KMT official disputes DPP wealth gap claim


The China Post

By Grace Soong–The severity of the wealth gap cannot be calculated by taxation statistics, Director of the ruling Kuomintang’s (KMT) Culture and Communications Committee Chuang Po-chun (莊伯仲) said yesterday. The topic of a widening wealth gap came up during a Legislative Yuan question-and-answer session on Tuesday. Legislators from the opposition Democratic Progressive Party (DPP) quoted figures drawn from the Ministry of Finance’s (財政部) Financial Data Center (財稅資料中心統計) and asserted that Taiwan’s wealth gap has widened every year since President Ma Ying-jeou came into office in 2008.

The nation’s wealthiest made 93 times the salary of the poorest 5 percent of the population in 2010, DPP Legislator Chen Ting-Fei (陳亭妃) said. Wealth Equality is KMT’s Goal: Chuang The wealth gap should not be calculated by individual income tax returns, Chaung said, emphasizing that the KMT government has always seen wealth equality as the ultimate goal it governs toward. Usually, the wealth gap is calculated by dividing the average income of households with the top income of the nation’s wealthiest 20 percent and poorest 20 percent, Chuang said, asserting that there exists no nation that calculates the gap as simply as evaluating individual income tax returns.

According to statistics provided by the Executive Yuan Directorate-General of Budget, Accounting and Statistics (主計處), the income disparity, and hence wealth gap, between Taiwan’s top 20 percent and bottom 20 percent is 6.19 times, rather than the 6.34 times in the past, Chaung said. If, instead of households, the records were viewed on an individual basis, then the disparity is 4.25 times; such a figure is lower than that of most developed countries, and is the lowest among Southeast Asian nations — lower than that of Hong Kong, Singapore, mainland China, South Korea, and even Japan, he said. Wealth equality has always been a goal the KMT aims toward, Chuang asserted.

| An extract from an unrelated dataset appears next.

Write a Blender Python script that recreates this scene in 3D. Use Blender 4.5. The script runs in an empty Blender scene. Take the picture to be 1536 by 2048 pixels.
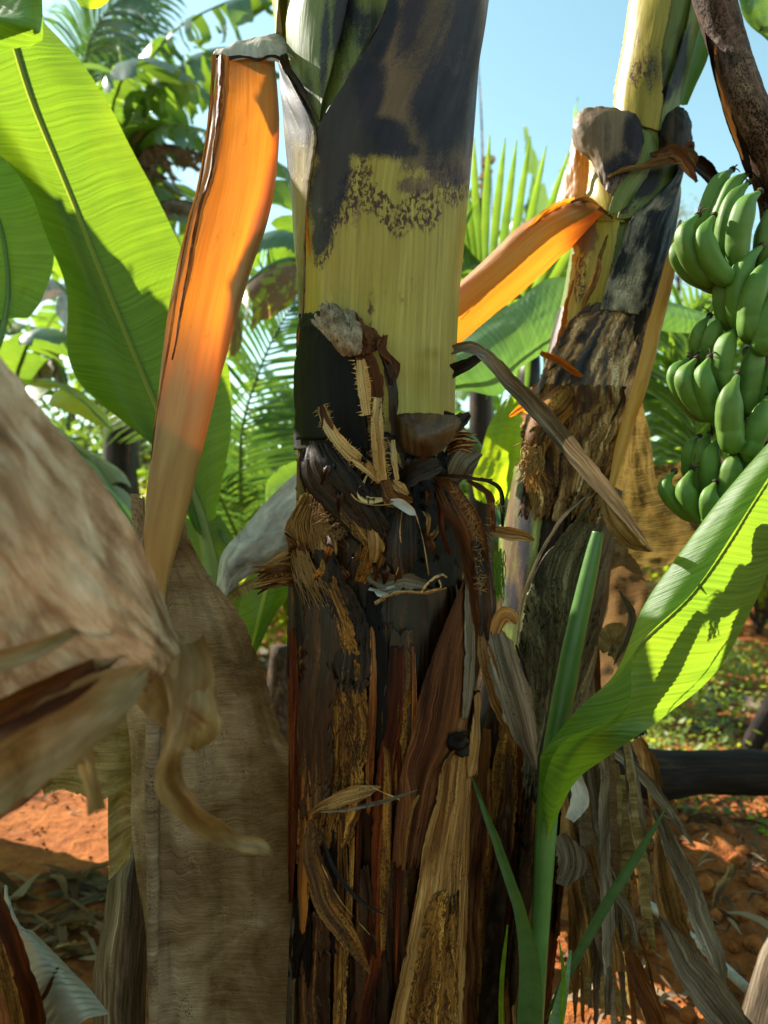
import bpy, math, random
import numpy as np
from mathutils import Vector

# ------------------------------------------------------------------ camera, sky, sun, exposure
F, CAMZ = 1500.0, 1.35
SC = bpy.context.scene
COL = SC.collection
cd = bpy.data.cameras.new('camera')
cam = bpy.data.objects.new('camera', cd)
COL.objects.link(cam)
cam.location = (0, 0, CAMZ)
cam.rotation_euler = (math.radians(90), 0, 0)
cd.sensor_fit = 'VERTICAL'
cd.sensor_height = 36.0
cd.lens = 36.0 * F / 2048.0
cd.clip_start, cd.clip_end = 0.02, 2000
cd.dof.use_dof = True
cd.dof.focus_distance = 1.15
cd.dof.aperture_fstop = 3.6
SC.camera = cam

L = Vector((-0.66, 0.42, 0.62)).normalized()      # direction to the sun
world = bpy.data.worlds.new('World')
SC.world = world
world.use_nodes = True
wn = world.node_tree.nodes
sky = wn.new('ShaderNodeTexSky')
sky.sky_type = 'NISHITA'
sky.sun_disc = False
sky.sun_elevation = math.asin(L.z)
sky.sun_rotation = math.atan2(L.x, L.y)
sky.air_density = 1.0
sky.dust_density = 0.5
sky.ozone_density = 1.0
tint = wn.new('ShaderNodeMix'); tint.data_type = 'RGBA'; tint.blend_type = 'MULTIPLY'
tint.inputs[0].default_value = 1.0
tint.inputs[7].default_value = (1.0, 1.13, 0.84, 1)
world.node_tree.links.new(sky.outputs[0], tint.inputs[6])
world.node_tree.links.new(tint.outputs[2], wn['Background'].inputs[0])
wn['Background'].inputs[1].default_value = 0.105
sl = bpy.data.lights.new('sun', 'SUN')
sl.energy = 5.0
sl.angle = math.radians(0.5)
sl.color = (1.0, 0.94, 0.84)
sun = bpy.data.objects.new('sun', sl)
sun.rotation_euler = L.to_track_quat('Z', 'Y').to_euler()
COL.objects.link(sun)
SC.view_settings.view_transform = 'Standard'
SC.view_settings.look = 'None'
SC.view_settings.gamma = 1
SC.view_settings.use_curve_mapping = False
SC.view_settings.exposure = 1.58
SC.cycles.use_denoising = True
SC.cycles.max_bounces = 8
SC.cycles.diffuse_bounces = 4
SC.cycles.transmission_bounces = 4
SC.cycles.sample_clamp_indirect = 8

rng = np.random.default_rng(7)
R_ = random.Random(11)

# ------------------------------------------------------------------ maths helpers
def P(px, py, d):
    return np.array([(px - 768.0) / F * d, d, CAMZ - (py - 1024.0) / F * d])

def PG(rows):
    return np.array([[P(*c) for c in r] for r in rows])

def _h(ix, iy, iz, s):
    n = (ix * 374761393 + iy * 668265263 + iz * 2147483647 + s * 974711) & 0xffffffff
    n = ((n ^ (n >> 13)) * 1274126177) & 0xffffffff
    return ((n ^ (n >> 16)) & 0xffff) / 65535.0

def vnoise(p, seed=0):
    p = np.asarray(p, float)
    i = np.floor(p).astype(np.int64)
    f = p - i
    f = f * f * (3 - 2 * f)
    o = 0
    for a in (0, 1):
        for b in (0, 1):
            for c in (0, 1):
                w = (f[..., 0] if a else 1 - f[..., 0]) * (f[..., 1] if b else 1 - f[..., 1]) * (f[..., 2] if c else 1 - f[..., 2])
                o = o + w * _h(i[..., 0] + a, i[..., 1] + b, i[..., 2] + c, seed)
    return o

def fbm(p, seed=0, oct=4):
    o, a, t = 0, 1.0, 0
    p = np.asarray(p, float)
    for k in range(oct):
        o = o + a * (vnoise(p * 2 ** k, seed + k) - 0.5)
        t += a
        a *= 0.55
    return o / t * 2

def n1(t, seed, oct=4):
    t = np.asarray(t, float)
    return fbm(np.stack([t, t * 0 + seed * 7.3, t * 0 + 1.5], -1), seed, oct)

def _cw(t):
    t2, t3 = t * t, t * t * t
    return [-.5 * t + t2 - .5 * t3, 1 - 2.5 * t2 + 1.5 * t3, .5 * t + 2 * t2 - 1.5 * t3, -.5 * t2 + .5 * t3]

def _pad(c, ax):
    c = np.moveaxis(c, ax, 0)
    if len(c) == 1:
        c = np.concatenate([c, c])
    c = np.concatenate([[2 * c[0] - c[1]], c, [2 * c[-1] - c[-2]]])
    return np.moveaxis(c, 0, ax)

def curve(ctrl, t):
    c = np.asarray(ctrl, float)
    if c.ndim == 1:
        c = c[:, None]
    n = len(c)
    c = _pad(c, 0)
    x = np.clip(np.asarray(t, float), 0, 1) * (n - 1)
    i = np.minimum(x.astype(int), n - 2)
    w = _cw(x - i)
    return sum(w[k][..., None] * c[i + k] for k in range(4))

def surf(ctrl, U, V):
    c = np.asarray(ctrl, float)
    n, m = c.shape[:2]
    c = _pad(_pad(c, 0), 1)
    x = np.clip(V, 0, 1) * (n - 1)
    i = np.minimum(x.astype(int), n - 2)
    y = np.clip(U, 0, 1) * (m - 1)
    j = np.minimum(y.astype(int), m - 2)
    wi, wj = _cw(x - i), _cw(y - j)
    o = 0
    for a in range(4):
        for b in range(4):
            o = o + (wi[a] * wj[b])[..., None] * c[i + a, j + b]
    return o

def unit(v):
    return v / (np.linalg.norm(v, axis=-1, keepdims=True) + 1e-12)

def gnormal(V):
    du = np.gradient(V, axis=1)
    dv = np.gradient(V, axis=0)
    return unit(np.cross(du, dv))

# ------------------------------------------------------------------ objects
def tag(o, label=None, cat=None, group=None, kind=None):
    if label: o['label'] = label
    if cat: o['category'] = cat
    if group: o['group'] = group
    if kind: o['kind'] = kind
    return o

def thing(name, loc, label, cat, group=None):
    o = bpy.data.objects.new(name, None)
    o.location = [float(v) for v in loc]
    o.empty_display_size = 0.05
    COL.objects.link(o)
    o['_loc'] = [float(v) for v in loc]
    return tag(o, label, cat, group)

def wloc(o):
    v = Vector((0, 0, 0))
    while o is not None:
        v += o.location
        o = o.parent
    return v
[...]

The government not only focuses on economic development, but also balances social justice; budgeting to take care of the economically disadvantaged has always been part of governmental policies, he said.

For example, social welfare expenses are the biggest portion in the central government’s overall yearly budget for 2012 — over NT$400 billion, or 21 percent, of the year’s budget is designated to help the needy, Chuang said, reiterating, “this is consistent with the KMT’s attitude of always taking care of those in need.”